Disaffected youth wild card in Kenya’s cliffhanger vote

epa06131598 A Kenyan voter (R) holds her child as she casts her vote at a polling station in the Kibera slum, Nairobi, Kenya, 08 August 2017.  Kenyans are casting their votes in the general elections, with President Kenyatta being challenged by the popular opposition leader Raila Odinga. During the final week of campaigning, a top election official was murdered amid claims of vote-rigging and President Kenyatta called for calm as fears of post-election violence arose.  EPA/DANIEL IRUNGU


Bloomberg

Having watched Kenya’s economic boom pass him by, security guard Frederick Kibaraza is skeptical whether there’s
any point voting in Tuesday’s cliffhanger elections.
“I am not falling for the ideas of politicians,” Kibaraza, 27, said as he strolled along a dusty street near his home in Kawangware, a slum in the capital, Nairobi. “We vote for them and they go there and benefit themselves. Somebody driving a Toyota Corolla, we vote for them and after one year you see him with a Range Rover, a Mercedes-Benz.”
The average age in Kenya is just 19 and with more half of the 19.6 million registered voters aged under 35, Kibaraza and his contemporaries have the power to determine the outcome of a presidential contest that could go either way.

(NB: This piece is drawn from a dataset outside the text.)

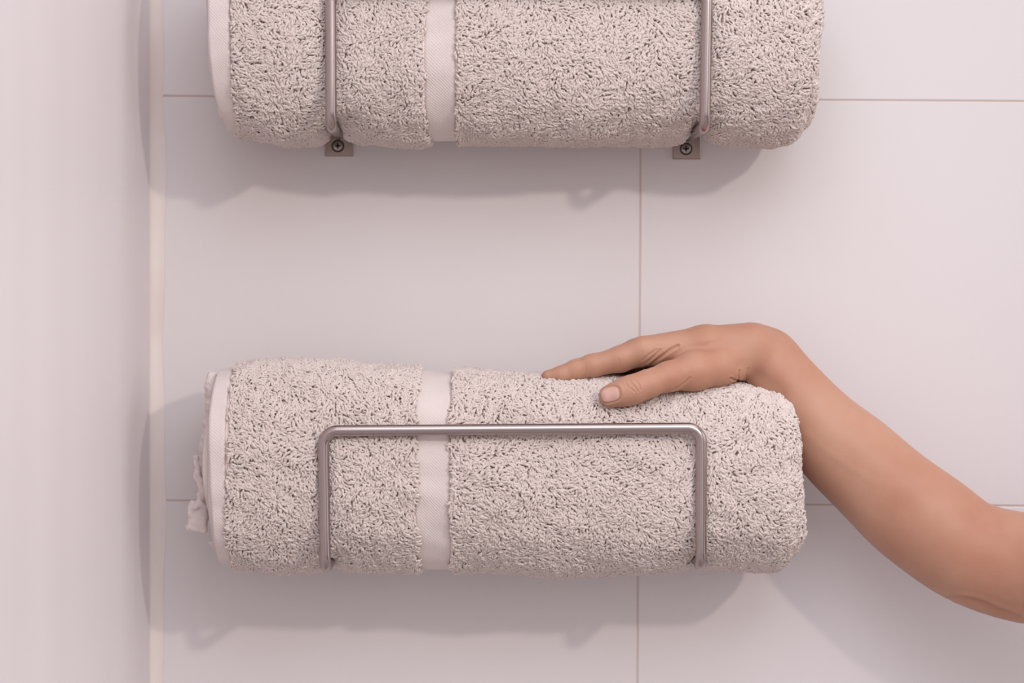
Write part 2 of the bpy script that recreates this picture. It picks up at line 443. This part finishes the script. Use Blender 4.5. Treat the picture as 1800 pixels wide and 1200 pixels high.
# nail bed of the thumb
NC = np.array(Zm(503, 540)); na = math.radians(-13)
u_, v_ = (Q - NC)[:, 0], (Q - NC)[:, 1]
nu_, nv_ = u_*math.cos(na)+v_*math.sin(na), -u_*math.sin(na)+v_*math.cos(na)
rr = (np.abs(nu_/17)**3 + np.abs(nv_/13.5)**3)**(1/3)
disp += front*(-0.0006*np.exp(-((rr-1.03)/0.09)**2) + 0.0004*np.exp(-((rr-1.3)/0.14)**2)*(nu_ > -12))
V = V + G*disp[:, None]
arm = mesh_obj('person', V, F, m_skin)
tag(arm, 'bare forearm of a person reaching in from the right, hand pressing the lower rolled towel', 'person')
# thumbnail: a slightly domed plate following the thumb tip
gu, gv = np.meshgrid(np.linspace(-1, 1, 25), np.linspace(-1, 1, 21), indexing='ij')
sq = 1/np.maximum((np.abs(gu)**3.2 + np.abs(gv)**3.2)**(1/3.2), 1e-6)*np.maximum(np.abs(gu), np.abs(gv))
nu2, nv2 = gu*sq*15.5, gv*sq*12.3
qx = NC[0] + nu2*math.cos(na) - nv2*math.sin(na); qy = NC[1] + nu2*math.sin(na) + nv2*math.cos(na)
pts = []
for x_, y_ in zip(qx.ravel(), qy.ravel()):
    a_, b_ = W(x_, y_, 0.19), W(x_, y_, 0.12)
    tt = 0.0; dr = (b_-a_)/np.linalg.norm(b_-a_); p = a_.copy()
    for _ in range(60):
        dd = float(arm_sdf(p[None])[0])
        if dd < 3e-5 or tt > 0.08: break
        p = p + dr*dd*0.9; tt += dd*0.9
    pts.append(p)
pts = np.array(pts); g = sdf_grad(arm_sdf, pts)
rim = np.clip(1-np.maximum(np.abs(gu), np.abs(gv)).ravel(), 0, 1)
nail_o = pts + g*(0.00010 + 0.00055*np.sqrt(rim))[:, None]
mesh_obj('thumbnail', nail_o, grid_faces(25, 21), m_nail, arm)['label'] = 'pale pink thumbnail'

# ------------------------------------------------------------------ rolled towels
def clear_arm(P, margin, pull=None):
    """press the towel aside where the hand and arm lie"""
    near = (P[:, 0] > W(930, 0, .1)[0]) & (P[:, 2] > Z0 - 0.2) & (P[:, 2] < Z0 + 0.03)
    idx = np.where(near)[0]
    for _ in range(3):
        p = P[idx]; d = arm_sdf(p); m = d < margin
        if not m.any(): break
        ii = idx[m]; g = sdf_grad(arm_sdf, P[ii])
        g[:, 2] = np.minimum(g[:, 2], 0.0)*1.0 - 0.35      # never lift the cloth over the hand
        g /= np.linalg.norm(g, axis=1)[:, None]
        P[ii] += g*((margin - d[m])*0.9)[:, None]
    return P
PILE = 0.0046
def build_towel(P):
    """P: dict of profiles, pixel tables in the photograph's frame"""
    dc = P['dc']; kc = S*(CAM_D-dc)/CAM_D
    X = lambda px: (np.asarray(px, float)-900)*kc
    Z = lambda py: Z0 - (np.asarray(py, float)-600)*kc
    tx, tz = X([a for a, _ in P['top']]), Z([b_ for _, b_ in P['top']])
    bx, bz = X([a for a, _ in P['bot']]), Z([b_ for _, b_ in P['bot']])
    xl, xr = X(P['xl']), X(P['xr'])
    side_n = 330; rc = P['round']
    xs = np.linspace(xl, xr - rc, side_n); rho = np.ones(side_n)
    a = np.linspace(0, math.pi/2, 26)[1:]
    rim_r = 0.24
    xs = np.concatenate([xs, xr - rc + rc*np.sin(a)]); rho = np.concatenate([rho, 1 - rim_r + rim_r*np.cos(a)])
    rcap = np.linspace(1 - rim_r, 0.02, 90)[1:]
    xs = np.concatenate([xs, np.full(len(rcap), xr)]); rho = np.concatenate([rho, rcap])
    # closing face on the left, set back inside the hem
    lc = np.linspace(0.02, 0.985, 40)
    xs = np.concatenate([np.full(40, xl + 0.003), xs]); rho = np.concatenate([lc, rho])
    nu = len(xs); nv = 420
    th = np.arange(nv)/nv*2*np.pi
    Xg, Th = np.meshgrid(xs, th, indexing='ij'); Rg = np.repeat(rho[:, None], nv, 1)
    zt = np.interp(Xg, tx, tz) ; zb = np.interp(Xg, bx, bz)
    zc, hz = (zt+zb)/2, (zt-zb)/2
    hy = np.interp(Xg, *zip(*[(X(a_), h_) for a_, h_ in P['hy']]))
    c, s = np.cos(Th), np.sin(Th); e = P['exp']
    q = (np.abs(c)**e + np.abs(s)**e)**(-1/e)
    def place(Xq, off):
        y = -(dc) - (hy*Rg*q*c + off*c*Rg)
        z = zc + hz*Rg*q*s + off*s*Rg
        return np.stack([Xq, y, z], -1)
    P0 = place(Xg, 0*Xg)
    lump = noise3(P0, 9, P['seed'])*0.0016 + noise3(P0*np.array((1, 1.6, 1.6)), 24, P['seed']+1)*0.0006
    off = lump - PILE*0.60
    # spiral of the roll showing as folds on the right-hand end
    spiral = ((Rg*5.2 - Th/(2*np.pi)) % 1.0)
    capw = np.clip((1.0-Rg)/0.12, 0, 1)*(Xg > xr-0.02)
    Xq = Xg - capw*0.010*(1-np.sqrt(np.maximum(1-(2*spiral-1)**2, 0)))
    # lean of the right end: the foot of the roll reaches a little further out
    w = np.clip((Xg-(xr-0.05))/0.05, 0, 1)
    Xq = Xq + w*np.interp(Z0-(P0[..., 2]-Z0) - Z0, *P['lean'])
    Xq = Xq + w*noise3(P0, 22, P['seed']+5)*0.0012
    wl = np.clip((xl+0.03-Xg)/0.03, 0, 1)
    Xq = Xq + wl*np.interp(P0[..., 2], *P['leanL'])*(Rg > 0.9)
    G0 = place(Xq, off)
    # rods bite into the cloth
    pts = P['rods']
    flat = G0.reshape(-1, 3); cen = np.stack([flat[:, 0], np.full(len(flat), -dc), zc.ravel()], 1)
    best = np.full(len(flat), 1e9); T = pts[::2]
    for a_, b_ in zip(T, T[1:]):
        ab = b_-a_; t_ = np.clip(((flat-a_) @ ab)/max(ab @ ab, 1e-12), 0, 1)
        best = np.minimum(best, np.linalg.norm(flat - a_ - t_[:, None]*ab, axis=1))
    inn = cen-flat; inn /= np.maximum(np.linalg.norm(inn, axis=1), 1e-6)[:, None]
    flat = flat + inn*(P['bite']*np.exp(-(best/0.011)**2))[:, None]
    flat[:, 1] = np.minimum(flat[:, 1], -0.009)       # rests against the tiles
    if P['hand']: flat = clear_arm(flat, PILE*0.55)
    G0 = flat.reshape(nu, nv, 3)
    du = np.gradient(G0, axis=0); dv = (np.roll(G0, -1, 1)-np.roll(G0, 1, 1))/2
    Nn = np.cross(dv, du); Nn /= np.maximum(np.linalg.norm(Nn, axis=-1, keepdims=True), 1e-12)
    out_ = G0 - np.array([0, -dc, 0])[None, None]; out_[..., 0] = 0; out_[..., 2] -= zc
    sgn = np.sign((Nn*out_).sum(-1)[60:nu-200]).mean()
    if sgn < 0: Nn = -Nn
    F = grid_faces(nu, nv, True)
    if sgn > 0: F = F[:, ::-1]
    F = F[:, ::-1]
    root = mesh_obj('rolled_towel', G0.reshape(-1, 3), F, m_cloth)
    # band of flat weave
    def strip(name, xa, xb, lift, lab):
        i0, i1 = np.searchsorted(xs[40:40+side_n], (X(xa), X(xb))) + 40
        seg = G0[i0:i1] + Nn[i0:i1]*lift
        edge = np.ones(i1-i0); edge[0] = edge[-1] = -0.2
        seg = G0[i0:i1] + Nn[i0:i1]*(lift*edge)[:, None, None]
        arc = np.linspace(0, 0.52, nv)
        uv = np.stack([np.repeat(xs[i0:i1][:, None], nv, 1), np.repeat(arc[None], i1-i0, 0)], -1).reshape(-1, 2)
        f = grid_faces(i1-i0, nv, True)
        if sgn < 0: pass
        o = mesh_obj(name, seg.reshape(-1, 3), f if sgn < 0 else f[:, ::-1], m_weave, root, uv=uv)
        o['label'] = lab
        return o
    strip('woven_band', P['band'][0]-1, P['band'][1]+1, 0.0009, 'smooth flat woven band round the towel')
    strip('hem', P['xl'], P['pile0'], 0.0020, 'flat twill hem without loops')
    # spiral of cloth edges standing out at the left end
    ns = 900; phi = np.linspace(0, 5.2*2*np.pi, ns)
    rs = 0.12 + 0.855*(phi/phi[-1])
    prof = [(0.030, -1.0), (0.012, -1.0), (0.004, -1.0), (0.001, -0.75), (0.0, 0.0), (0.001, 0.75), (0.004, 1.0), (0.012, 1.0), (0.030, 1.0)]
    zc0, hz0, hy0 = zc[41, 0], hz[41, 0]-0.004, hy[41, 0]-0.004
    cs, sn = np.cos(phi), np.sin(phi); qq = (np.abs(cs)**e + np.abs(sn)**e)**(-1/e)
    stick = P['stick'](phi, phi/phi[-1])
    sv = []
    for (dx_, t_) in prof:
        wob = 0.0012*np.sin(phi*5.3+1)*(0.03-dx_)/0.03
        yy = -dc - (hy0*rs*qq*cs + cs*(t_*0.0021+wob)); zz = zc0 + hz0*rs*qq*sn + sn*(t_*0.0021+wob)
        lean = np.interp(zz, *P['leanL'])
        xx = xl + lean - stick*(1 - dx_/0.03) + dx_ - 0.001
        sv.append(np.stack([xx, np.minimum(yy, -0.004), zz], 1))
    sv = np.stack(sv, 1)
    uv = np.stack([sv[..., 0], np.repeat((phi*0.05)[:, None], len(prof), 1)], -1).reshape(-1, 2)
    mesh_obj('rolled_edge', sv.reshape(-1, 3), grid_faces(ns, len(prof)), m_weave, root, uv=uv)['label'] = 'spiral of hemmed cloth edges'
    # ---------------- terry loops, one by one, as one pile
    step = 0.00176
    L = xr - xl
    Ls = np.concatenate([[0], np.cumsum(np.linalg.norm(np.diff(np.stack([xs[40:], rho[40:]*0.08], 1), axis=0), axis=1))])
    nU = int(Ls[-1]/step); nV = int(0.50/step)
    U = (np.arange(nU)[:, None] + rng.random((nU, nV)))/nU*Ls[-1]
    Vv = (np.arange(nV)[None] + rng.random((nU, nV)))/nV*nv
    U, Vv = U.ravel(), Vv.ravel()
    fu = np.interp(U, Ls, np.arange(len(Ls))) + 40
    rr_ = np.interp(fu, np.arange(nu), rho)
    keep = rng.random(len(fu)) < np.clip(rr_, 0.05, 1)
    fu, Vv = fu[keep], Vv[keep]
    i0 = np.clip(fu.astype(int), 0, nu-2); a_ = (fu-i0)[:, None]; j0 = Vv.astype(int) % nv; b_ = (Vv-Vv.astype(int))[:, None]; j1 = (j0+1) % nv
    def samp(A): return (A[i0, j0]*(1-a_)*(1-b_) + A[i0+1, j0]*a_*(1-b_) + A[i0, j1]*(1-a_)*b_ + A[i0+1, j1]*a_*b_)
    p = samp(G0); nn = samp(Nn); nn /= np.linalg.norm(nn, axis=1)[:, None]
    # keep loops off hem, band, rods and the wall-side face
    wob = noise3(p, 60, 5)*0.0006
    xx = p[:, 0] + wob
    side = fu < 40+side_n
    ok = (xx > X(P['pile0'])) & ~((xx > X(P['band'][0])) & (xx < X(P['band'][1])) & side) & (p[:, 1] < -0.020)
    p, nn = p[ok], nn[ok]
    best = np.full(len(p), 1e9)
    for a2, b2 in zip(T, T[1:]):
        ab = b2-a2; t_ = np.clip(((p-a2) @ ab)/max(ab @ ab, 1e-12), 0, 1)
        best = np.minimum(best, np.linalg.norm(p - a2 - t_[:, None]*ab, axis=1))
    ok = best > ROD + 0.001
    p, nn, best = p[ok], nn[ok], best[ok]
    squash = np.clip((best-ROD)/0.006, 0.25, 1)
    n_ = len(p)
    tz_ = np.cross(nn, np.cross(np.broadcast_to((0.45, 0, -1.0), nn.shape), nn)); tz_ /= np.maximum(np.linalg.norm(tz_, axis=1), 1e-6)[:, None]
    bb = np.cross(nn, tz_)
    an = noise3(p, 17, P['seed']+8)*1.0 + noise3(p, 60, P['seed']+9)*0.7 + rng.normal(size=n_)*0.5
    tt = tz_*np.cos(an)[:, None] + bb*np.sin(an)[:, None]; bt = np.cross(nn, tt)
    h = PILE*(0.80 + 0.30*rng.random(n_) + 0.12*noise3(p, 90, P['seed']+12))*squash; l = 0.0038*(0.7+0.6*rng.random(n_)); k_ = rng.normal(size=(n_, 3))*0.0008
    rad = 0.00092*(0.85 + 0.3*rng.random(n_))
    shape = [(0.05, -0.15, .9), (0.72, 0.0, .95), (1.0, 0.38, 1.1), (0.88, 0.84, 1.05), (0.45, 1.12, .8)]
    C = []
    for i_, (hh, ll, rr2) in enumerate(shape):
        C.append(p + nn*(hh*h)[:, None] + tt*(ll*l)[:, None] + bt*(k_[:, min(i_//2, 2)]*(i_ > 0))[:, None])
    C = np.stack(C, 1)                                    # n,5,3
    if P['hand']:                                        # loops yield to the hand
        fl = C.reshape(-1, 3); near = fl[:, 0] > W(930, 0, .1)[0]; ii = np.where(near)[0]
        d_ = arm_sdf(fl[ii]); m_ = d_ < 0.0004; ii = ii[m_]
        g_ = sdf_grad(arm_sdf, fl[ii]); fl[ii] += g_*(0.0006 - d_[m_])[:, None]
        C = fl.reshape(-1, 5, 3)
        deep = arm_sdf(p) > -0.004
        C, p, nn, rad = C[deep], p[deep], nn[deep], rad[deep]; n_ = len(p)
    C[..., 1] = np.minimum(C[..., 1], -0.0015)
    Tt = np.gradient(C, axis=1); Tt /= np.maximum(np.linalg.norm(Tt, axis=-1, keepdims=True), 1e-9)
    B1 = np.cross(Tt, nn[:, None, :] + 0.01); 
    B1 /= np.maximum(np.linalg.norm(B1, axis=-1, keepdims=True), 1e-6); B2 = np.cross(Tt, B1)
    ringR = rad[:, None]*np.array([s_[2] for s_ in shape])[None]
    a4 = np.arange(4)/4*2*np.pi
    VV = C[:, :, None, :] + ringR[..., None, None]*(np.cos(a4)[None, None, :, None]*B1[:, :, None, :] + np.sin(a4)[None, None, :, None]*B2[:, :, None, :])
    f1 = grid_faces(5, 4, True)[:, ::-1]
    FF = (f1[None] + (np.arange(n_)*20)[:, None, None]).reshape(-1, 4)
    pile = mesh_obj('terry_pile', VV.reshape(-1, 3), FF, m_loop, root)
    pile['kind'] = 'stuff'; pile['label'] = 'looped terry pile'
    print('loops', n_)
    return root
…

While both incumbent President Uhuru Kenyatta, 55, and former Prime Minister Raila Odinga, 72, have gone all-out to woo young voters, their biggest challenge will be to overcome political apathy.
They’re vying to lead a country that ranks among the five biggest economies in sub-Saharan Africa, is the world’s biggest exporter of black tea, and is a regional hub for companies including Google Inc. and Coca-Cola Co.
Voting got underway at 6 a.m. local time and is scheduled to end at 5 p.m. Electoral authorities are expected to start announcing results later tonight. Kenyatta and Odinga urged voters to turn out in large numbers as they cast their ballots earlier on Tuesday. Ndung’u Wainaina, executive director at the Nairobi-based International Center for Policy & Conflict, expects the opposition to be the main beneficiary of young voters’ discontent over a dearth of economic opportunities. “Theirs’ will likely be a protest vote against the conservatives,” he said. “If the youths want, they can become the actual determinants of the vote if they choose to come out to vote en masse.”

CORRUPTION SCANDAL
Odinga has said he’ll uplift Kenya’s youth by raising living standards and stamping out corruption, while Kenyatta’s campaign pledges include creating 1.3 million jobs a year and increasing access to free education at state schools. A vow the president made during his 2013 campaign to revitalize the National Youth Service, which works to teach skills and provide jobs, went awry when an official probe found that civil servants conspired with contractors to allegedly embezzle at least 1.8 billion shillings ($17.3 million) from the state-run agency.
While East Africa’s largest economy has grown an average of 5.7 percent a year since Kenyatta took office in 2013, almost half the 47-million population lives on less than $2 a day and the unemployment rate is about 40 percent. The government doesn’t break the data down by age, though a survey published last year by Alex Awiti and Bruce Scott of Aga Khan University showed 55 percent of 1,854 respondents aged 18 to 35 didn’t work and 63 percent of them ranked the lack of jobs as their biggest concern.
There are eight contenders in the presidential race. Three polls released Aug. 1 show Odinga, who leads a five-party coalition known as the National Super Alliance, is favored by between 44 and 49 percent of the electorate, while Kenyatta has 47 to 48 percent backing. A candidate needs 50 percent plus one vote and a quarter of ballots in more than half of Kenya’s 47 counties to win and avoid a runoff.